Edmunds P. 2019. Virgin Islands National Park: Coral Reef: Population Dynamics: Scleractinian corals. Environmental Data Initiative. https://doi.org/10.6073/pasta/8cd311eae47675f714717fe78c737634.

Description

These data are evidence of the long-term dynamics of shallow coral reefs along the south coast of St. John from as early as 1987. The data describe coral reef community structure as percent cover based on the analysis of color photographs. All of these data originate from color images of photoquadrats recorded annually (usually in the summer) from as early as 1987. The data falls into three groups. The two groups that are contained in this data package are (1) Tektite & Yawzi and (2) Random sites. The juvenile coral density is packaged separately.

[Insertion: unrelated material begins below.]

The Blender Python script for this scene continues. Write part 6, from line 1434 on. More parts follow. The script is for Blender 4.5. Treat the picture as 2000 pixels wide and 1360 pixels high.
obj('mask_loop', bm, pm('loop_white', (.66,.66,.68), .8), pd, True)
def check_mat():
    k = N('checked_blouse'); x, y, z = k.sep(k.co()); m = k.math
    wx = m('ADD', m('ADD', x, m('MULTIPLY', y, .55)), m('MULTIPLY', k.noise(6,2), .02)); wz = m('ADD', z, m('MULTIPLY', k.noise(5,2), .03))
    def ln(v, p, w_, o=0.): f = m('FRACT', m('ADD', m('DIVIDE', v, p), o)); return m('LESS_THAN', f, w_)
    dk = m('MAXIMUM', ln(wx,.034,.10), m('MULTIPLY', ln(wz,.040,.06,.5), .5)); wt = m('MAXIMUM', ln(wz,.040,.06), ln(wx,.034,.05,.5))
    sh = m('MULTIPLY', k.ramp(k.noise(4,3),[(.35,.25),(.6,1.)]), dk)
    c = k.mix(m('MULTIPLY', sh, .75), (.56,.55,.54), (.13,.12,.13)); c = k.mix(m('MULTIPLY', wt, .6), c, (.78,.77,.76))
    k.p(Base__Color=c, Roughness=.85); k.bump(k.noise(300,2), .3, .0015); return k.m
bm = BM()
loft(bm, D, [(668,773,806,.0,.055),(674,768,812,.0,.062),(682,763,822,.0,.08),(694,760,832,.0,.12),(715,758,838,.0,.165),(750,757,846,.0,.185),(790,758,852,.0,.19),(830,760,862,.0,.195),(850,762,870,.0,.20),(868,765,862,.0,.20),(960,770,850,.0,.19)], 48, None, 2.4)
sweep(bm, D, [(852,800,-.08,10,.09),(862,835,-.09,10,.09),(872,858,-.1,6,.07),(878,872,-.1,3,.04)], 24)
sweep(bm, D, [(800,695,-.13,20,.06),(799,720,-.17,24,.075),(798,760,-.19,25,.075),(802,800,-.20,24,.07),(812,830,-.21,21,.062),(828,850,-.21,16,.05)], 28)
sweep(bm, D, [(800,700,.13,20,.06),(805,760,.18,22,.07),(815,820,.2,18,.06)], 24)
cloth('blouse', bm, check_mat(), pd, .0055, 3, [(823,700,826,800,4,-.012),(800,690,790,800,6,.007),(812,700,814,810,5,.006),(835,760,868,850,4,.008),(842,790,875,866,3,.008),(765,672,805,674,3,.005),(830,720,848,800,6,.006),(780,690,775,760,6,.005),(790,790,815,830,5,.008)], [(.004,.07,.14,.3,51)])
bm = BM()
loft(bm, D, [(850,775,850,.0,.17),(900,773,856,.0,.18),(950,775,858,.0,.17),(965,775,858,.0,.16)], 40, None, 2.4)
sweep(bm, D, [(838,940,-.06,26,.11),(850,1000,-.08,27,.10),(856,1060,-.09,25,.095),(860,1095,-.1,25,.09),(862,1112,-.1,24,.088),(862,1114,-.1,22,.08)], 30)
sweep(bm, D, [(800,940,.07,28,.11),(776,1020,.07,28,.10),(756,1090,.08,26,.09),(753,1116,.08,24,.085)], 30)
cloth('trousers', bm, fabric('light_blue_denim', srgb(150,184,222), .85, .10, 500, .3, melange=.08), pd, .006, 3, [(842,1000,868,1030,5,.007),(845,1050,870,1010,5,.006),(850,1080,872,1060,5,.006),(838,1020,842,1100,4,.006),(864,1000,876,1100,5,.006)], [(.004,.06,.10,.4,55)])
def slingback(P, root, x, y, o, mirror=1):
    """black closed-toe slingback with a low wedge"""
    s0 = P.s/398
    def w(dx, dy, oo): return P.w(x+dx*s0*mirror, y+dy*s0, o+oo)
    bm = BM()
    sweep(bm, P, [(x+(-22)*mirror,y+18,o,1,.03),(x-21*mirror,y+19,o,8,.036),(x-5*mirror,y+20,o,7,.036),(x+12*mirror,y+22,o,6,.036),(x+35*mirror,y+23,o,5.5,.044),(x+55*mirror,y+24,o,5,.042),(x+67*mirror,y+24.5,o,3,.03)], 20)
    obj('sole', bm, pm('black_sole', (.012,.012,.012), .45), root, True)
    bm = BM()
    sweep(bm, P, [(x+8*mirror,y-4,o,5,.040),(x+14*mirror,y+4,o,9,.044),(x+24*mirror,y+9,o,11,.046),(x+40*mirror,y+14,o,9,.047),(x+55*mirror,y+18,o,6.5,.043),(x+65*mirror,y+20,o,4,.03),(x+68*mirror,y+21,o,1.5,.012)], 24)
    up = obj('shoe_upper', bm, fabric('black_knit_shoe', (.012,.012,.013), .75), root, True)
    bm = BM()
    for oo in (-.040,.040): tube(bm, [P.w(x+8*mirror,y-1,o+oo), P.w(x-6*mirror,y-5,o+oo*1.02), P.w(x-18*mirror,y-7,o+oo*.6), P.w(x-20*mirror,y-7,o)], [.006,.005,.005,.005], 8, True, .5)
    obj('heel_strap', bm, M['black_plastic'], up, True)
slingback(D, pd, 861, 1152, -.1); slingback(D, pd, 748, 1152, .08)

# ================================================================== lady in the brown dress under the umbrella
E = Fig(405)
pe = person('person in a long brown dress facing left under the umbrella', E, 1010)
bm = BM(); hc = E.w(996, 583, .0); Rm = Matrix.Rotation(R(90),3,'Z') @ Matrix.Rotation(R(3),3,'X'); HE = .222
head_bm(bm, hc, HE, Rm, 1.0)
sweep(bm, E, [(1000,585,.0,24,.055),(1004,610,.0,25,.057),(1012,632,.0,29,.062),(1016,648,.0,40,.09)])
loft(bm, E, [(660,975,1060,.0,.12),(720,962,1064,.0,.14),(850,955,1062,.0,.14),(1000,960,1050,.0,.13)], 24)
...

Tektite is at 14 m depth on the eastern side of Great Lameshur Bay and is the original site of the Tektite man-in-the sea project (1969). The Tektite man-in-the sea project marked the birth of the Virgin Islands Ecological Research Station (later the Virgin Islands Environmental Resource Station) that hosts the field component of the project. The reef in this location consists of a single buttress that has remained dominated by Montastraea anularis since the start of the research (1987). Yawzi is at 9 m depth and is on the western side of Great Lameshur Bay and has been recorded photographically since 1987. This reef also started the study period dominated by Montastraea annularis, but has degraded much more rapidly than the Tektite site.

At each site, the survey consists of 30 photoquadrats (1 x 1 m) distributed along three, 10 m transects. Random sites were added in 1992 to address the concern that the original sites (Yawzi and Tektite) were selected on “good” areas of reef and, therefore, could only decline in condition. The random sites were selected using random coordinates in 1992, and consist of 6 sites (at 7-9 m depth) scattered between Cabritte Point and White Point. All lie a little shoreward of Yawzi and Tektite, and have always been characterized by low coral cover (< 10% cover). Alltogether, the surveys consist of 18-40 photoquadrats (0.5 x 0.5 m; with sample size determined by the exposures on a 35 mm cassette versus digital techniques) that are placed at random points along a transect.